To me the sight of a collection of items suspended on a wall is not unlike a view from above. A field of equidistant nails on the wall, i.e., the structure that permeates the architecture of the space functions as a register and an archive. It allows for the transfer of content accumulated over time from a horizontal plane (e.g., a table top or a shelf) to a vertical one. Through this migration the objects are reconfigured to suggest a new order of things.


This is a slide-show of eighty snapshots I took looking down during my daily walks in the city. These images of the ground are projected on the wall by a slide projector, and become part of “You Have So Much In You” which was on view at Sanatorium as part of “Metamorphosis from Casual Relations to Indexical Signs”.

Yağız Özgen’in “Nedensel İlişkilerden Belirtisel Göstergelere Başkalaşımlar” adlı sergideki çalışmam üzerine kaleme aldığı metni de, izniyle, burada paylaşıyorum.

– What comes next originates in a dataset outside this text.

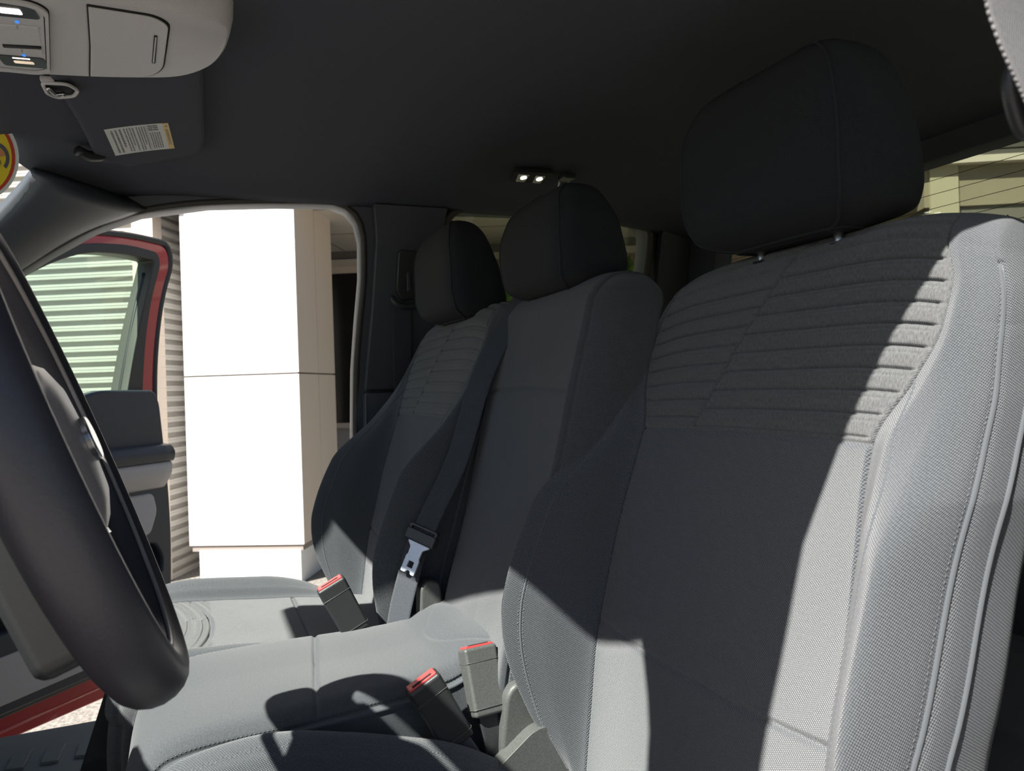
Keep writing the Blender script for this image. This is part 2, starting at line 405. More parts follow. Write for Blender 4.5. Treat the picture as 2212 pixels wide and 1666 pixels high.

“Irmak Canevi’nin çalışması, sanatçının bireysel yaşamını konu alır. Sanatçı, yaşadığı farklı olaylardan geriye kalan nesneleri sergi mekanında, bir duvarı çivileyerek oluşturduğu kartezyen koordinat sistemine yerleştirerek bir araya getiriyor. Koordinat sistemi üzerine dağıtılmış çeşitli nesne ya da nesne parçalarını kullanarak sanatçı, yaşantısının safhalarını resmediyor.

“OIaylar, nesnelerdeki değişimlerdir.” önermesinden yola çıkarak, nesnelerin dünyanın yapı taşları, olaylarınsa bu nesneler üzerinde gerçekleşen değişimler oluğu söylenebilir. Bir başka bakış açısına göreyse insanı çevreleyen dış dünyanın yapı taşları, çevresindeki değişime rağmen kalıcılıklarını koruyan nesneler değil, ansal olaylardır. Dolayısıyla bu fikre göre olaylar, nesnelerin temelini oluşturur. Ayrıca olaylar birbirinden, ne kadar uzak olursa olsun, az ya da çok, dolaylı ya da dolaysız bir biçimde birbirliyle ilişkilidir. Benzer şeyler insan yaşantısı için de söylenebilir. Bir yaşam, nedensel ilişkiler ile birbirlerine bağlanmış bireysel yaşantılar veya başka bir deyişle olaylar serisidir. Olaylar bazı olaylara eklemlenerek çok daha kapsamlı sınıflar oluşturabilirler. Örneğin bireylerin, tek tek yaşantılarının bir araya gelmesiyle ortaya çıkan (emerge) toplumsal yaşantılarda olduğu gibi. Diğer taraftan olaylar bölümlenerek daha az olayı kapsayan başka sınıflar da oluşturabilirler. Mesela insanı oluşturan bireysel yaşantılar, başka bir ölçekte, organ, doku, hücre veya bakteri yaşantılarını içerir. Carlo Rovelli ve Bertrand Russel gibi düşünürlerin fikirleri ışığında, gerçeğin ya da onun herhangi bir parçasının yapı taşları nesneler değil, olaylardır.

Ayrıca olayları bireysel yaşantılar ve fiziksel olaylar olarak ikiye ayırabiliriz. Felsefi açıdan, fiziksel olayların varlığı şüpheye tabiyken, bireysel bir yaşantı, yaşayan kişinin perspektifinden, yani yalnızca o özne için şüphe duyulamaz bir kesinlik arz eder. Gözümüzü kırptığımız sırada bir renk alanı gördüğümüzden istesek de kuşkulanamayız. Ancak görmüş olduğumuz bu renk alanının masa mı iskemle mi olduğuna emin olamayabiliriz. İster yaşantımızın rüya gördüğümüzü bir aşamasında olsun, isterse de yaşantımızın uyanık ve bilinçli olduğumuz bir aşamasında olsun, gördüğümüz renk alanını görmüş, dokunduğumuz bir şeyin dokusuna temas etmiş, işittiğimiz bir sesi de duymuşuzdur.

Canevi, bu sergideki çalışmasında, kendisi için böylesi kesinlik arz eden, yani yaşamının parçası olan bireysel yaşantılardan yola çıkıyor. Yürüyüş yaparken karşılaştığı bir duvar parçası, üniversitede sanat okurken çalışmasında kullandığı iskemle, atölyesinde gezinirken giydiği terlikler, yurt dışı seyahati sırasında bir yapı marketinde bulmuş olduğu düz başlı çiviler, mahallesindeki marangoza yaptırdığı dairesel ahşap plaka, yazı yazmaktan tünemiş bir kurşun kalem ve birkaç yıl öncesine kadar kullanmakta olduğu akıllı telefon... Aslında bunların her biri, sanatçının yaşamı içinde birbirine nedensel olarak bağlanmış bireysel yaşantılardır. Öte yandan, sergide yer alan nesneler duvardaki koordinat sistemi üzerinde bir araya getirildiklerinde, sanatçının yaşantısının belirtisel göstergelerine dönüşerek başkalaşım geçirmişlerdir. Bunlar artık, sanatçının yaşantısı olduğunu söyleyebileceğimiz, kendi içinde süreklilik arz eden bir devinimin farklı safhalarının birer belirtisel göstergeleridir.”